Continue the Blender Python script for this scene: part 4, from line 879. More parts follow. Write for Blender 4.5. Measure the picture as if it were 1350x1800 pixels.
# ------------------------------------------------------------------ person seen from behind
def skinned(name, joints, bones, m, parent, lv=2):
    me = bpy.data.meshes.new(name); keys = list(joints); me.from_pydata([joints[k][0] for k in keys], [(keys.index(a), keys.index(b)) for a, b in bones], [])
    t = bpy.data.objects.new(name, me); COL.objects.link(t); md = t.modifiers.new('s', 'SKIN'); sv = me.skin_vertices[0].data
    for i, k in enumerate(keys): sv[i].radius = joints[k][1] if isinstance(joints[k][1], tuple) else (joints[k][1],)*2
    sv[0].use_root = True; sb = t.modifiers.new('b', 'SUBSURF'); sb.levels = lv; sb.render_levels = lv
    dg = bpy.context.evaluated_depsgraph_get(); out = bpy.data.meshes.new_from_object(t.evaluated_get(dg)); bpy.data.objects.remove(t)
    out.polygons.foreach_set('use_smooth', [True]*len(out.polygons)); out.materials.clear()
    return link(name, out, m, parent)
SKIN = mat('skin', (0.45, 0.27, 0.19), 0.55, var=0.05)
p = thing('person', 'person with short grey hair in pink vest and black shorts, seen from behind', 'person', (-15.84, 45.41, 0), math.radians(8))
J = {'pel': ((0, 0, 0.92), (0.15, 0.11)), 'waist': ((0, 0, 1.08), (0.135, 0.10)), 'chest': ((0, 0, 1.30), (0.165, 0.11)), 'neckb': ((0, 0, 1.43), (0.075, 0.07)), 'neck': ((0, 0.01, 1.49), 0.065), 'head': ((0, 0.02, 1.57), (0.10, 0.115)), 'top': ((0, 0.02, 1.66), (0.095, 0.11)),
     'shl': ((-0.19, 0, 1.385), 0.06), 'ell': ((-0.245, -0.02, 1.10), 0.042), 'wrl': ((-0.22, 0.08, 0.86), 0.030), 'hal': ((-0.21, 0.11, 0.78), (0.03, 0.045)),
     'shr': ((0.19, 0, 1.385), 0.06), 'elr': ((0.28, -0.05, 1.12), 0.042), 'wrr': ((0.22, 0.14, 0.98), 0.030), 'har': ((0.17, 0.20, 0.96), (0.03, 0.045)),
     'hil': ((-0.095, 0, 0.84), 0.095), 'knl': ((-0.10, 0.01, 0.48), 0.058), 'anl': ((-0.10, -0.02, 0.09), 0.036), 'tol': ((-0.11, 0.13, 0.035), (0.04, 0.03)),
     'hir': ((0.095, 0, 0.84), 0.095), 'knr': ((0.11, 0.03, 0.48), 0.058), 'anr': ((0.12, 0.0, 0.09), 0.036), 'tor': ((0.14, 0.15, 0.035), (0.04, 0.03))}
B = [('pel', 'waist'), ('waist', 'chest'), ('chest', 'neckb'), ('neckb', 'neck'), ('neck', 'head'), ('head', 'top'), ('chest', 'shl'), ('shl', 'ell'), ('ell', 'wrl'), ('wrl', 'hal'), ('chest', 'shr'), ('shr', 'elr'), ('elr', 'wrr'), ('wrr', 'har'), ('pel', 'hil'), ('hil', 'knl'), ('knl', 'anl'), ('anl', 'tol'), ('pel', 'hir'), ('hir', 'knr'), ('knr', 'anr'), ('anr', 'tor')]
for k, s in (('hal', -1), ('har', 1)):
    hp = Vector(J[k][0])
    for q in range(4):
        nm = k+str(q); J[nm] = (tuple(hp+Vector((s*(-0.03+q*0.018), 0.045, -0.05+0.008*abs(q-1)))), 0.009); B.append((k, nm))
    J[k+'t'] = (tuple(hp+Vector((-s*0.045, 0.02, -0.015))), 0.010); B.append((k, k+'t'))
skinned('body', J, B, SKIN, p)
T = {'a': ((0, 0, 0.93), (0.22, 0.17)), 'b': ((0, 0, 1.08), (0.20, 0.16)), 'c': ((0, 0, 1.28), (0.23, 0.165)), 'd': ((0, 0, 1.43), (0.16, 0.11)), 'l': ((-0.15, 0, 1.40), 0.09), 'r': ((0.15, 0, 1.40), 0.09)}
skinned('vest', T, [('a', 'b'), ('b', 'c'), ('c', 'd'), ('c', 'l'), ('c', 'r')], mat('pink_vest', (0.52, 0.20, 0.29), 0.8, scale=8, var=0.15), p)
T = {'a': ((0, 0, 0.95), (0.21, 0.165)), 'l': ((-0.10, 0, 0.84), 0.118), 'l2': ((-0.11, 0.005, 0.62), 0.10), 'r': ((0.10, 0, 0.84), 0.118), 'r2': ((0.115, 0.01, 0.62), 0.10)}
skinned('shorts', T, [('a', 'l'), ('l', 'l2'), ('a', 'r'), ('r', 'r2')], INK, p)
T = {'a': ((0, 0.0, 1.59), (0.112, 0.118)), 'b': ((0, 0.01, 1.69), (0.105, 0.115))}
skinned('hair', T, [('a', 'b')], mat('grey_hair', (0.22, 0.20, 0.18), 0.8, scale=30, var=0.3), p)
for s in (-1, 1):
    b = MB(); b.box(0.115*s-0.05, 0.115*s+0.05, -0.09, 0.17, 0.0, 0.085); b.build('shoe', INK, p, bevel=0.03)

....

(Goal) Copy each line of the data above without altering a single character.

(Expected answer)
Continue the Blender Python script for this scene: part 4, from line 879. More parts follow. Write for Blender 4.5. Measure the picture as if it were 1350x1800 pixels.
# ------------------------------------------------------------------ person seen from behind
def skinned(name, joints, bones, m, parent, lv=2):
    me = bpy.data.meshes.new(name); keys = list(joints); me.from_pydata([joints[k][0] for k in keys], [(keys.index(a), keys.index(b)) for a, b in bones], [])
    t = bpy.data.objects.new(name, me); COL.objects.link(t); md = t.modifiers.new('s', 'SKIN'); sv = me.skin_vertices[0].data
    for i, k in enumerate(keys): sv[i].radius = joints[k][1] if isinstance(joints[k][1], tuple) else (joints[k][1],)*2
    sv[0].use_root = True; sb = t.modifiers.new('b', 'SUBSURF'); sb.levels = lv; sb.render_levels = lv
    dg = bpy.context.evaluated_depsgraph_get(); out = bpy.data.meshes.new_from_object(t.evaluated_get(dg)); bpy.data.objects.remove(t)
    out.polygons.foreach_set('use_smooth', [True]*len(out.polygons)); out.materials.clear()
    return link(name, out, m, parent)
SKIN = mat('skin', (0.45, 0.27, 0.19), 0.55, var=0.05)
p = thing('person', 'person with short grey hair in pink vest and black shorts, seen from behind', 'person', (-15.84, 45.41, 0), math.radians(8))
J = {'pel': ((0, 0, 0.92), (0.15, 0.11)), 'waist': ((0, 0, 1.08), (0.135, 0.10)), 'chest': ((0, 0, 1.30), (0.165, 0.11)), 'neckb': ((0, 0, 1.43), (0.075, 0.07)), 'neck': ((0, 0.01, 1.49), 0.065), 'head': ((0, 0.02, 1.57), (0.10, 0.115)), 'top': ((0, 0.02, 1.66), (0.095, 0.11)),
     'shl': ((-0.19, 0, 1.385), 0.06), 'ell': ((-0.245, -0.02, 1.10), 0.042), 'wrl': ((-0.22, 0.08, 0.86), 0.030), 'hal': ((-0.21, 0.11, 0.78), (0.03, 0.045)),
     'shr': ((0.19, 0, 1.385), 0.06), 'elr': ((0.28, -0.05, 1.12), 0.042), 'wrr': ((0.22, 0.14, 0.98), 0.030), 'har': ((0.17, 0.20, 0.96), (0.03, 0.045)),
     'hil': ((-0.095, 0, 0.84), 0.095), 'knl': ((-0.10, 0.01, 0.48), 0.058), 'anl': ((-0.10, -0.02, 0.09), 0.036), 'tol': ((-0.11, 0.13, 0.035), (0.04, 0.03)),
     'hir': ((0.095, 0, 0.84), 0.095), 'knr': ((0.11, 0.03, 0.48), 0.058), 'anr': ((0.12, 0.0, 0.09), 0.036), 'tor': ((0.14, 0.15, 0.035), (0.04, 0.03))}
B = [('pel', 'waist'), ('waist', 'chest'), ('chest', 'neckb'), ('neckb', 'neck'), ('neck', 'head'), ('head', 'top'), ('chest', 'shl'), ('shl', 'ell'), ('ell', 'wrl'), ('wrl', 'hal'), ('chest', 'shr'), ('shr', 'elr'), ('elr', 'wrr'), ('wrr', 'har'), ('pel', 'hil'), ('hil', 'knl'), ('knl', 'anl'), ('anl', 'tol'), ('pel', 'hir'), ('hir', 'knr'), ('knr', 'anr'), ('anr', 'tor')]
for k, s in (('hal', -1), ('har', 1)):
    hp = Vector(J[k][0])
    for q in range(4):
        nm = k+str(q); J[nm] = (tuple(hp+Vector((s*(-0.03+q*0.018), 0.045, -0.05+0.008*abs(q-1)))), 0.009); B.append((k, nm))
    J[k+'t'] = (tuple(hp+Vector((-s*0.045, 0.02, -0.015))), 0.010); B.append((k, k+'t'))
skinned('body', J, B, SKIN, p)
T = {'a': ((0, 0, 0.93), (0.22, 0.17)), 'b': ((0, 0, 1.08), (0.20, 0.16)), 'c': ((0, 0, 1.28), (0.23, 0.165)), 'd': ((0, 0, 1.43), (0.16, 0.11)), 'l': ((-0.15, 0, 1.40), 0.09), 'r': ((0.15, 0, 1.40), 0.09)}
skinned('vest', T, [('a', 'b'), ('b', 'c'), ('c', 'd'), ('c', 'l'), ('c', 'r')], mat('pink_vest', (0.52, 0.20, 0.29), 0.8, scale=8, var=0.15), p)
T = {'a': ((0, 0, 0.95), (0.21, 0.165)), 'l': ((-0.10, 0, 0.84), 0.118), 'l2': ((-0.11, 0.005, 0.62), 0.10), 'r': ((0.10, 0, 0.84), 0.118), 'r2': ((0.115, 0.01, 0.62), 0.10)}
skinned('shorts', T, [('a', 'l'), ('l', 'l2'), ('a', 'r'), ('r', 'r2')], INK, p)
T = {'a': ((0, 0.0, 1.59), (0.112, 0.118)), 'b': ((0, 0.01, 1.69), (0.105, 0.115))}
skinned('hair', T, [('a', 'b')], mat('grey_hair', (0.22, 0.20, 0.18), 0.8, scale=30, var=0.3), p)
for s in (-1, 1):
    b = MB(); b.box(0.115*s-0.05, 0.115*s+0.05, -0.09, 0.17, 0.0, 0.085); b.build('shoe', INK, p, bevel=0.03)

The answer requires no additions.